Coming into Thanksgiving, I find that there is much to be grateful for (beyond the obvious: loved ones, good health, more opportunities than most of the rest of the world). I’m interning at a major climbing magazine, interviewing for a job with a major climbing company, continually climbing and clawing my way uphill in a challenging industry.  It takes confidence, courage, commitment. Without climbing I would never want to be here. But because of climbing, I am able to make it here.  Slowly, but surely, I chip away day after day, year after year, at the lofty goal of balancing work, passion, love, climbing, writing – all the things that define me.  And it’s just like climbing. Exactly like climbing in every way that counts. You try hard, you fall, you try hard, you fall. You learn. Pick up new beta. Try hard, and send.  Then you try something harder, and fall again. Repeat. Climbing has taught me to work hard, to stick with it, and to continue when motivation wanes and my goals seem impossible. Just stick with it. Steady mind, steady hand.


 

I collapse onto the couch. Chris Van Leuven grabs a lighter and pops open a couple of beers- hands one to me. The cold bottle feels like gold in my tired hands. My body drinks in the warmth of the room, the sanctity of glowing places in the darkening light of autumn’s end. “So what’s your goal with climbing,” he asks. I put the bottle to my lips – think it through a little as I sate my thirst. Puppies roll around on the floor. I smile a little, and start talking.


 

Somewhere along the line, climbing  became something more than numbers and letters, facts and figures, a list of sends and yet to sends. I’ve got this line I’ve been feeding people for a while now. I’ve got it just about memorized. “You know,” I tell a curious friend, pausing theatrically before I deliver my shtick “climbing doesn’t actually do anything for anyone. It’s a selfish pursuit, it’s first world shit, it’s privileged, etc. But I need climbing. Maybe it’s an addiction – maybe if I got counseling and went through rehab I could quit. But in the end, it helps me cope. It helps me feel at peace, comfortable, happy. It helps me to be a better person. And in the end, that’s what it’s all about. It’s not about being a better climber – it’s about being a better person.  So I guess that’s my goal with climbing. I just want to be the best me I can be.”
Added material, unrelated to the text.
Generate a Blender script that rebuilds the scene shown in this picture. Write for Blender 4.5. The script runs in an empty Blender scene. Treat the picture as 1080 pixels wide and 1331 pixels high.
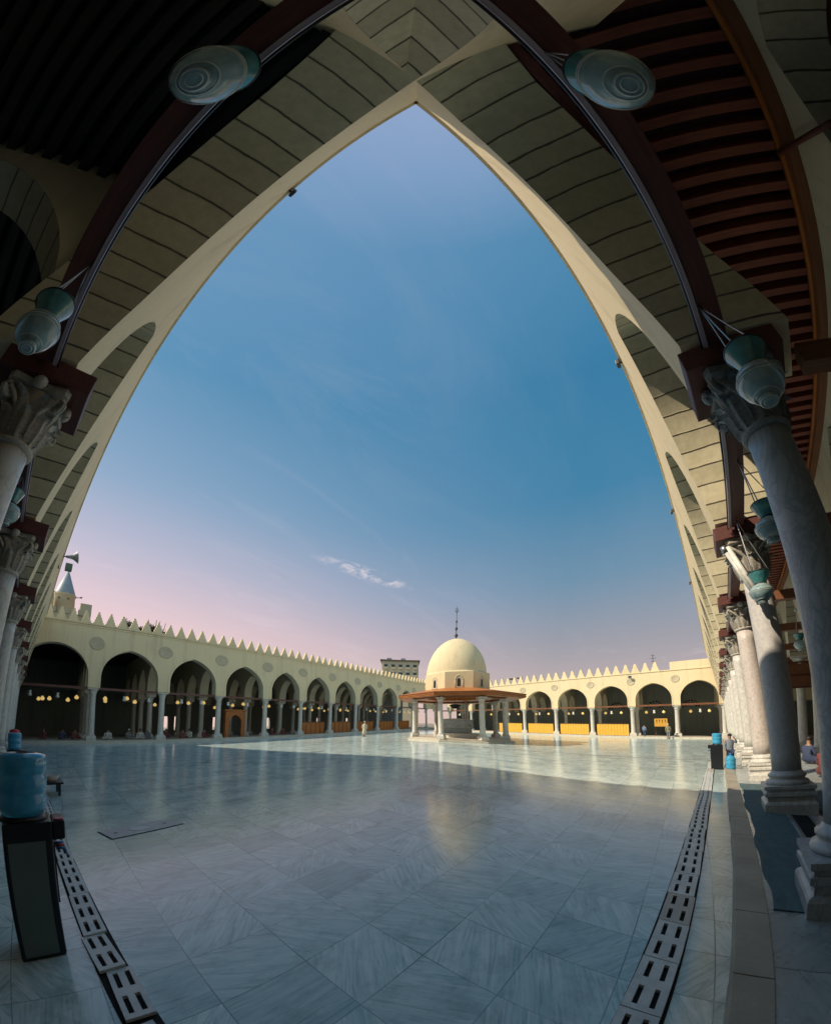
import bpy, bmesh, math, random
from math import sin, cos, pi, atan2, sqrt, radians as R
from mathutils import Vector, Matrix

random.seed(7)
sc = bpy.context.scene
COL = sc.collection

# ------------------------------------------------------------------ materials
def new_mat(name):
    m = bpy.data.materials.new(name)
    m.use_nodes = True
    nt = m.node_tree
    for n in list(nt.nodes):
        nt.nodes.remove(n)
    out = nt.nodes.new('ShaderNodeOutputMaterial')
    b = nt.nodes.new('ShaderNodeBsdfPrincipled')
    nt.links.new(b.outputs[0], out.inputs[0])
    return m, nt, b

def N(nt, t, **kw):
    n = nt.nodes.new(t)
    for k, v in kw.items():
        setattr(n, k, v)
    return n

def math_node(nt, op, a, b=None):
    n = N(nt, 'ShaderNodeMath', operation=op)
    for i, v in enumerate((a, b)):
        if v is None:
            continue
        if isinstance(v, (int, float)):
            n.inputs[i].default_value = v
        else:
            nt.links.new(v, n.inputs[i])
    return n.outputs[0]

def mixc(nt, fac, a, b, blend='MIX'):
    n = N(nt, 'ShaderNodeMix', data_type='RGBA', blend_type=blend)
    for sock, v in ((n.inputs[0], fac), (n.inputs[6], a), (n.inputs[7], b)):
        if isinstance(v, (int, float)):
            sock.default_value = v
        elif isinstance(v, tuple):
            sock.default_value = v + (1,) if len(v) == 3 else v
        else:
            nt.links.new(v, sock)
    return n.outputs[2]

def ramp(nt, fac, stops):
    n = N(nt, 'ShaderNodeValToRGB')
    e = n.color_ramp.elements
    while len(e) < len(stops):
        e.new(0.5)
    for i, (p, c) in enumerate(stops):
        e[i].position = p
        e[i].color = c + (1,) if len(c) == 3 else c
    nt.links.new(fac, n.inputs[0])
    return n.outputs[0]

def noise(nt, vec, scale, detail=5, rough=.55, dist=0):
    n = N(nt, 'ShaderNodeTexNoise')
    n.inputs['Scale'].default_value = scale
    n.inputs['Detail'].default_value = detail
    n.inputs['Roughness'].default_value = rough
    n.inputs['Distortion'].default_value = dist
    if vec is not None:
        nt.links.new(vec, n.inputs['Vector'])
    return n.outputs[0]

def pos(nt):
    return N(nt, 'ShaderNodeNewGeometry').outputs['Position']

def bump(nt, b, h, strength=.3, dist=.02):
    n = N(nt, 'ShaderNodeBump')
    n.inputs['Strength'].default_value = strength
    n.inputs['Distance'].default_value = dist
    nt.links.new(h, n.inputs['Height'])
    nt.links.new(n.outputs[0], b.inputs['Normal'])

def mapped(nt, vec, scale):
    n = N(nt, 'ShaderNodeMapping')
    n.inputs['Scale'].default_value = scale
    nt.links.new(vec, n.inputs['Vector'])
    return n.outputs[0]

def speckle(name, c1, c2, rough=.7, scale=1.2, fine=18, bumps=.25, metallic=0, stretch=(1, 1, 1), lo=.35, hi=.68):
    """two tones, patchy at one scale and grainy at another"""
    m, nt, b = new_mat(name)
    p = mapped(nt, pos(nt), stretch)
    a = noise(nt, p, scale, 6, .6)
    f = noise(nt, p, fine, 4, .6)
    mix = math_node(nt, 'ADD', math_node(nt, 'MULTIPLY', a, .72), math_node(nt, 'MULTIPLY', f, .28))
    col = ramp(nt, mix, [(lo, c1), (hi, c2)])
    nt.links.new(col, b.inputs['Base Color'])
    rr = math_node(nt, 'ADD', math_node(nt, 'MULTIPLY', f, .25), rough - .12)
    nt.links.new(rr, b.inputs['Roughness'])
    b.inputs['Metallic'].default_value = metallic
    if bumps:
        bump(nt, b, mix, bumps, .01)
    return m

def stained_plaster(name, c1, c2, cst):
    m, nt, b = new_mat(name)
    p = pos(nt)
    a = noise(nt, p, .55, 7, .62)
    f = noise(nt, p, 9, 5, .6)
    st = noise(nt, mapped(nt, p, (1.6, 1.6, .12)), 1.3, 6, .65)
    col = mixc(nt, a, c1, c2)
    sf = ramp(nt, st, [(.52, (0, 0, 0)), (.72, (.55, .55, .55))])
    col = mixc(nt, sf, col, cst)
    col = mixc(nt, .12, col, ramp(nt, f, [(.3, (.35, .33, .3)), (.7, (1, 1, 1))]), 'MULTIPLY')
    nt.links.new(col, b.inputs['Base Color'])
    b.inputs['Roughness'].default_value = .85
    bump(nt, b, math_node(nt, 'ADD', f, a), .22, .012)
    return m

def voussoir(name, c1, c2, cj, width=.40):
    """dressed stones along the UV.x of an arch's underside, dark open joints between"""
    m, nt, b = new_mat(name)
    uv = N(nt, 'ShaderNodeUVMap')
    sep = N(nt, 'ShaderNodeSeparateXYZ')
    nt.links.new(uv.outputs[0], sep.inputs[0])
    wob = noise(nt, pos(nt), 2.2, 3, .5)
    x = math_node(nt, 'ADD', sep.outputs[0], math_node(nt, 'MULTIPLY', wob, .06))
    t = math_node(nt, 'DIVIDE', x, width)
    vo = N(nt, 'ShaderNodeTexVoronoi', voronoi_dimensions='1D', feature='DISTANCE_TO_EDGE')
    vo.inputs['Scale'].default_value = 1.0
    vo.inputs['Randomness'].default_value = .55
    nt.links.new(t, vo.inputs['W'])
    vc = N(nt, 'ShaderNodeTexVoronoi', voronoi_dimensions='1D', feature='F1')
    vc.inputs['Scale'].default_value = 1.0
    vc.inputs['Randomness'].default_value = .55
    nt.links.new(t, vc.inputs['W'])
    sc2 = N(nt, 'ShaderNodeSeparateColor')
    nt.links.new(vc.outputs['Color'], sc2.inputs[0])
    edge = vo.outputs['Distance']
    wid = noise(nt, pos(nt), 4.5, 4, .6)
    edge = math_node(nt, 'SUBTRACT', edge, math_node(nt, 'MULTIPLY', wid, .035))
    joint = ramp(nt, edge, [(.004, (1, 1, 1)), (.035, (0, 0, 0))])
    class wn: outputs = [sc2.outputs[0]]
    f = noise(nt, pos(nt), 7, 6, .65)
    a = noise(nt, pos(nt), 1.1, 5, .6)
    tone = math_node(nt, 'ADD', math_node(nt, 'MULTIPLY', wn.outputs[0], .45), math_node(nt, 'MULTIPLY', a, .55))
    col = mixc(nt, tone, c1, c2)
    col = mixc(nt, .35, col, ramp(nt, f, [(.3, (.45, .43, .4)), (.65, (1, 1, 1))]), 'MULTIPLY')
    col = mixc(nt, joint, col, cj)
    nt.links.new(col, b.inputs['Base Color'])
    b.inputs['Roughness'].default_value = .9
    h = math_node(nt, 'SUBTRACT', math_node(nt, 'MULTIPLY', f, .3), joint)
    bump(nt, b, h, .6, .02)
    return m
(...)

It’s kind of canned, cheesy. A good editor would call it cliche, nix it, and go on with his or her life.  But tonight, when Chris asked that question and I spoke these words, I had one of these out of body moments like you get sometimes when you’re finally sending the crux of some route you’ve worked over and over and over. The body is just doing what it’s doing, and you sort of sit back and smile a little as you watch it perform, as you watch it act spontaneously and truly and hit each target like an arrow shot from a zen archer’s bow. Tonight, as I said these words, and watched myself say them, I smiled a little knowing that they were true.
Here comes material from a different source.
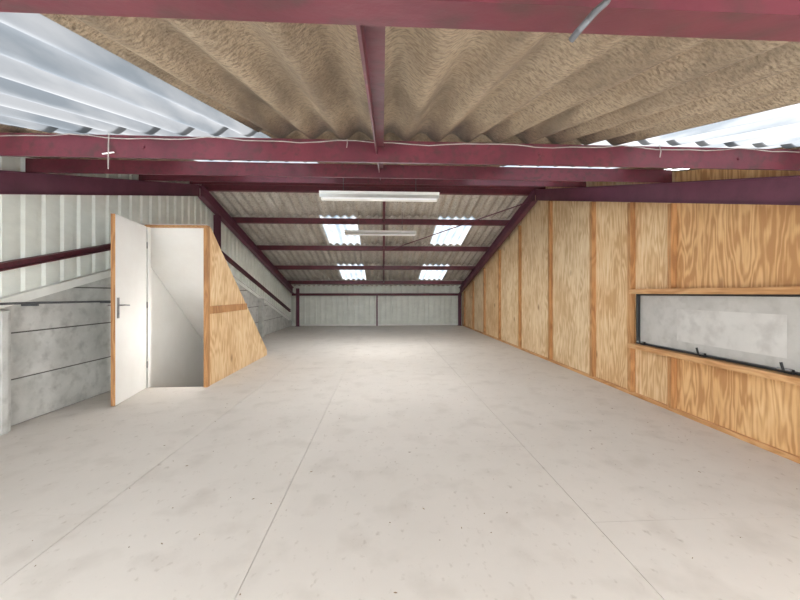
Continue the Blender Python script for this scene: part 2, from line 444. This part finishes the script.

And that makes me proud. Not because I’m right or wrong. Not because I’ve got it all figured out. But because I’ve chosen a path, I’ve worked hard at it, and I’ve stuck to my guns. I feel like I could go and introduce myself to my 16 year old self, and he’d be pretty psyched. He’d call me out pretty hard on eating meat, not meditating, taking up too many vices. But by and large, I think he’d look forward to the life I’ve lived. And that’s a great feeling. I didn’t always think that would be the case.


 

It’s 10:15 PM on a Sunday. My hands are sweating, the clock is ticking, the fire is blazing, Chris and Holly are sleeping. I’m still up, still at it, still so obsessed with climbing and writing that I’m just taptaptapping away at the keyboard – happy as a clam. I’m a visitor here – a temporary couchsurfer, an unpaid intern, a resident climbing bum. My legs are tired, my cheeks are glowing, my forearms ache, my hands won’t quit sweating, and I’m wide awake. Sometimes I feel like I don’t need to sleep – like I don’t want to. Why should I?  I’m living the dream. And when I say that, now, I know that it’s true.